Silêncio normativo: lacuna, dever de legislar e o mito da completude do ordenamento jurídico
Ronivon de Aragão,
Juiz federal e membro da Academia Sergipana de Letras Jurídicas.
Firmei a premissa, em textos anteriores, de que o silêncio é a “fronteira” do ordenamento jurídico e que, não fosse a lacuna (ou outra forma de silêncio), o direito seria tido como elemento suficiente e pleno para exercer normatividade sobre todos os fatos da vida, presentes e vindouros. E, assim, tudo seria direito e nada poderia diferenciar o direito de outras fontes de normatividade. Disse também que o limite para se reconhecer a lacuna deriva dos polos “satisfatoriedade/insatisfatoriedade” do silêncio normativo.

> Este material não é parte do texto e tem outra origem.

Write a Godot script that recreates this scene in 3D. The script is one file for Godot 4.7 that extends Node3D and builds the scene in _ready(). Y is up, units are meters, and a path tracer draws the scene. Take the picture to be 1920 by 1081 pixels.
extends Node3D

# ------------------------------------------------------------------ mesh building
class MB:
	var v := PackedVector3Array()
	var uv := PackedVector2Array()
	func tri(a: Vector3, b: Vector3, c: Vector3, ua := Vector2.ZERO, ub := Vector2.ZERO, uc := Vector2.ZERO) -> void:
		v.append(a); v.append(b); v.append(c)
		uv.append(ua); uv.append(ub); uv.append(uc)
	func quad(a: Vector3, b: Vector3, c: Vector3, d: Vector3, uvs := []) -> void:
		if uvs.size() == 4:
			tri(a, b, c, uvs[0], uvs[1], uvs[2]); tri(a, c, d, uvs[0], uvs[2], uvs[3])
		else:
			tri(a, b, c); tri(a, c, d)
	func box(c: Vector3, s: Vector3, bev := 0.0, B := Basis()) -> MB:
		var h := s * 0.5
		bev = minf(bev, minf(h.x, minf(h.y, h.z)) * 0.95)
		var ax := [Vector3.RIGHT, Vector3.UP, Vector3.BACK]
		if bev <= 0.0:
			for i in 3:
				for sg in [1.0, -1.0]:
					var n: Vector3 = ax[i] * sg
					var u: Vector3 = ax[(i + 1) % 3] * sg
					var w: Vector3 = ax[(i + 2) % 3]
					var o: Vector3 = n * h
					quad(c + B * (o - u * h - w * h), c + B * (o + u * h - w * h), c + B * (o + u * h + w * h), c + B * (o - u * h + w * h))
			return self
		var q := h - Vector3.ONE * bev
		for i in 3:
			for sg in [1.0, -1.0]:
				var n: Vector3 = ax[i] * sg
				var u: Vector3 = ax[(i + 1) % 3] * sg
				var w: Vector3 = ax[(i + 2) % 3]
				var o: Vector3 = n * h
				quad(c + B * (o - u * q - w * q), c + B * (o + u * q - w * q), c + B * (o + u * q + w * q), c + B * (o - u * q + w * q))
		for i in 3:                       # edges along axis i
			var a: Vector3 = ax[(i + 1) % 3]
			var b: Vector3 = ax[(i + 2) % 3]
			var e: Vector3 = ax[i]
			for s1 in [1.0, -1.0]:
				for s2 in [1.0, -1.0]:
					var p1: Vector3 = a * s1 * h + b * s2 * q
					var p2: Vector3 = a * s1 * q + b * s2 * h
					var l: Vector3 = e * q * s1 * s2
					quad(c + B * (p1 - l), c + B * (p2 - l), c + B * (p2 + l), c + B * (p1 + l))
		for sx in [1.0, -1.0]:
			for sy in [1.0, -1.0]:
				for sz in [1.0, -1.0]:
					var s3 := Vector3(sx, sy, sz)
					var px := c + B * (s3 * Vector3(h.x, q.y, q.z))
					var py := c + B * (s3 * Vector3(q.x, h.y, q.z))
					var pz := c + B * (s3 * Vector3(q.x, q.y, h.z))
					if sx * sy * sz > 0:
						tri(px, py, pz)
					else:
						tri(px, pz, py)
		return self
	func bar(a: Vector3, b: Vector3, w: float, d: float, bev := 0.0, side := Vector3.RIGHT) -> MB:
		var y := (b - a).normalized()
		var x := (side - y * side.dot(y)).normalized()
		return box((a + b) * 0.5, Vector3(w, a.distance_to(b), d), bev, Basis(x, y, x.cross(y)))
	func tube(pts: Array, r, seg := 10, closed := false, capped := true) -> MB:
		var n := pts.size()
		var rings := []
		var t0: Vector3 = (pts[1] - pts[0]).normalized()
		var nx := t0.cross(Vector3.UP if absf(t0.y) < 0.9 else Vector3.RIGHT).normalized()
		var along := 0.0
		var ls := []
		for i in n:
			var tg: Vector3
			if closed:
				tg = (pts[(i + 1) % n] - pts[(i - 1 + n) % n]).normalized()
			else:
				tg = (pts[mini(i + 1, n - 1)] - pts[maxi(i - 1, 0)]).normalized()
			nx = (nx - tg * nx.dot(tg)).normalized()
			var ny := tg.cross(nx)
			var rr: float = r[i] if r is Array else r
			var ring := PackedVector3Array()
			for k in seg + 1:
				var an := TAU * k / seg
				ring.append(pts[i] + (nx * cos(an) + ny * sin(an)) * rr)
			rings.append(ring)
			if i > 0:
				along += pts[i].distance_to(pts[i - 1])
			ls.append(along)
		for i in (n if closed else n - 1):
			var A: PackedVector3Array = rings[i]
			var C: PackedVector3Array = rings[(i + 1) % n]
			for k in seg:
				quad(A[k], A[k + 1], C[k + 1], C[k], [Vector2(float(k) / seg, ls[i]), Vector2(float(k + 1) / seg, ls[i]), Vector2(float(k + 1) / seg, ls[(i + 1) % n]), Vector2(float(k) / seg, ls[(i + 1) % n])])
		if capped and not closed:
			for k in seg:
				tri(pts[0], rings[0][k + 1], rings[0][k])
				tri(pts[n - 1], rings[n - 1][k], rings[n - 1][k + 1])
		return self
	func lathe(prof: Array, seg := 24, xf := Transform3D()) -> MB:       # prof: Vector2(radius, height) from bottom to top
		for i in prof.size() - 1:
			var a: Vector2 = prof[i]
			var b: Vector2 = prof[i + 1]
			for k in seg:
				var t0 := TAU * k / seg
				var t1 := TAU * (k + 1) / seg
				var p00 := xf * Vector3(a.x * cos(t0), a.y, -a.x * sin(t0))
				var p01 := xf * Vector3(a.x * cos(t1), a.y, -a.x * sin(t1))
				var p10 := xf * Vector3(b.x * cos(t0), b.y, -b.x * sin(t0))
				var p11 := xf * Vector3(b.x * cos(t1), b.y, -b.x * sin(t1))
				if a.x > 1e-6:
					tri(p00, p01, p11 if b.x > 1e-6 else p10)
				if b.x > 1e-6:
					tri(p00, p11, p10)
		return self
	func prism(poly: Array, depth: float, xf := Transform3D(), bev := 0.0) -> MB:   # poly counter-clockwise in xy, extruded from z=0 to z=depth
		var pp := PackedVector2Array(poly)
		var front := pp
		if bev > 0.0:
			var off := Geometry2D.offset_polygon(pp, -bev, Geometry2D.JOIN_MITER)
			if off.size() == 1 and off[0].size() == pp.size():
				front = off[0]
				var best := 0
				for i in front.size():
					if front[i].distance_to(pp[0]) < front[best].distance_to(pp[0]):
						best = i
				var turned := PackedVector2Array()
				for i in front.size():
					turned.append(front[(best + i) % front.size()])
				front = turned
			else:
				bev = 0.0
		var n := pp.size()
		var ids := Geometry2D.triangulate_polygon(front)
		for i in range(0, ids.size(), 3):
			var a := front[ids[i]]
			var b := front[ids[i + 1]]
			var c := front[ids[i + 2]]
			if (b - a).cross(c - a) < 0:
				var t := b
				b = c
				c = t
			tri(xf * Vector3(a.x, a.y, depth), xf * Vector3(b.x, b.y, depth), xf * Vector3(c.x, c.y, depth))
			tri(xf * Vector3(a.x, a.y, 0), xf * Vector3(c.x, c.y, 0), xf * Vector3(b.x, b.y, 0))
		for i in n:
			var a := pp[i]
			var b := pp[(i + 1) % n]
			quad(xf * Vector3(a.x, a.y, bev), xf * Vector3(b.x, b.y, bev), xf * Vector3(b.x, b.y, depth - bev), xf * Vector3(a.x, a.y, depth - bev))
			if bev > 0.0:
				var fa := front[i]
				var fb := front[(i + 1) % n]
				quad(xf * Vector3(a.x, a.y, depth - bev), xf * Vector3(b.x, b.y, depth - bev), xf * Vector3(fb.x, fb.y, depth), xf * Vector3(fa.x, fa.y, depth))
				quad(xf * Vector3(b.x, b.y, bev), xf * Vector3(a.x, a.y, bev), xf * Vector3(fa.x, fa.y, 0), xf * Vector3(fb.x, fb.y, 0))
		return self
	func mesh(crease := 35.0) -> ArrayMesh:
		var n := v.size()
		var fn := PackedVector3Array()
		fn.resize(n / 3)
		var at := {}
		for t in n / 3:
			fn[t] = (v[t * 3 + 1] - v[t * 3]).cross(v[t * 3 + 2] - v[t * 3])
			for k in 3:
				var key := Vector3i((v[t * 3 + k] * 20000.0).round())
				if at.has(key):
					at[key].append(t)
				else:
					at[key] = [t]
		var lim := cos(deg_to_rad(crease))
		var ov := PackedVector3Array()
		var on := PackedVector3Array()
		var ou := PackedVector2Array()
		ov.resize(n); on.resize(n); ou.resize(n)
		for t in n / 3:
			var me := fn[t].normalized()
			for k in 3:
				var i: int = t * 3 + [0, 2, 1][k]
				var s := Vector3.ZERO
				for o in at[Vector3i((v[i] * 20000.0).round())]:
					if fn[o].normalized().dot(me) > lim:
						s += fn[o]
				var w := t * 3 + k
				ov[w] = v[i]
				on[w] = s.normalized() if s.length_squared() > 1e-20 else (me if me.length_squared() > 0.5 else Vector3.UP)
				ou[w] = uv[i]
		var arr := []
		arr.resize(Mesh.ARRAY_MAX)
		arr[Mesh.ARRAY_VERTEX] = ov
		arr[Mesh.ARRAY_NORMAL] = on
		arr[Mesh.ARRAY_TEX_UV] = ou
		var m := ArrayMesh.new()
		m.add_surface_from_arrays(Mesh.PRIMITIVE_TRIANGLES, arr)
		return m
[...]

O pressuposto primário para o reconhecimento da ocorrência de uma lacuna (ou de um silêncio insatisfatório) decorre de uma concepção de que há um dever de legislar. Tal dever de legislar advém, seja quando a lacuna é verificada pela ausência de normatização de determinada conduta ou fato relevante para o direito, ou, com maior razão, quando a lacuna é observada em decorrência da ausência de cumprimento de uma determinação constitucional direta.
Pode-se falar em um dever geral e em um dever específico de legislar, enquadrando-se o primeiro “predominantemente no campo político-constitucional, enquanto os deveres específicos de legislar se situam já no campo jurídico-constitucional” (SILVA, 2003, pp. 22-23).
Diante dessa diferenciação feita pela doutrina portuguesa de Jorge Pereira da Silva, “ao operador judiciário cabe a tarefa de se munir dos mecanismos que lhe permitam verificar quando há um dever geral de legislar a que o legislador se encontra adstrito e quanto é que este tem de observar um dever específico” (ABREU, 2011, p. 107). Nesse particular, uma advertência especial para legisladores e juízes: o dever geral de legislar diz para o legislador, mas o vácuo não deve, em princípio, exigir qualquer atividade “integrativa”; o dever específico de legislar, se não cumprido, pode autorizar o juiz a intervir.
Na compreensão de que existe um dever geral de legislar se encontra embutido o próprio conceito de incompletude do ordenamento jurídico, desde quando se pressupõe que o legislador pode ter, de forma consciente ou inconsciente, deixado de regular determinados fatos.
Não se pode falar, contudo, em um dever de legislar e em lacunas jurídicas, sem que se retome a questão da plenitude ou da incompletude do ordenamento jurídico. Pleno é o ordenamento jurídico por conter todas as normas necessárias para aplicação aos casos concretos que se apresentam para apreciação do denominado operador do direito.
A completude do ordenamento jurídico não passa de um mito, porque o contrário seria admitir que sempre existirá uma norma pronta para que ao seu comando seja subsumido determinado fato ocorrido no mundo da vida.
A busca incessante pela demonstração da inexistência de lacunas – o que seria a profissão de fé na infalibilidade da completude do ordenamento jurídico – é a característica do direito, em especial nas sociedades modernas, cujo monopólio da produção do discurso jurídico é do ente estatal. Por outro lado, essa concepção expõe uma fraqueza do ordenamento jurídico, porque se de tudo ele se ocupa para normatizar os fatos, turva-se a fronteira entre o jurídico e o não-jurídico.
A sutileza do reconhecimento da lacuna, longe de mostrar uma deficiência do direito na normatização do mundo da vida, torna-se uma demonstração de que o direito produz seu espaço, perfazendo diferenças essenciais de outros sistemas de normatividade social (religião, moral, normas de etiqueta e de convivência social, dentre outras).
Assim, a lacuna não é a prova de que o ordenamento jurídico se tornou frágil, mas, ao revés, é a demonstração da sua força, porque permite inferir que determinado fato – que se encontrava alheio ao fenômeno jurídico, satisfazendo-se inteiramente com outras normatizações – se apresenta para ser abarcado pelo direito.
REFERÊNCIAS:
SILVA, Jorge Pereira da. Dever de legislar e proteção jurisdicional contra omissões legislativas. Lisboa: Universidade Católica, 2003.
ABREU, Joana Rita de Sousa Covelo de. Inconstitucionalidade por omissão e ação por incumprimento: a inércia do legislador e suas consequências. Curitiba: Juruá, 2011.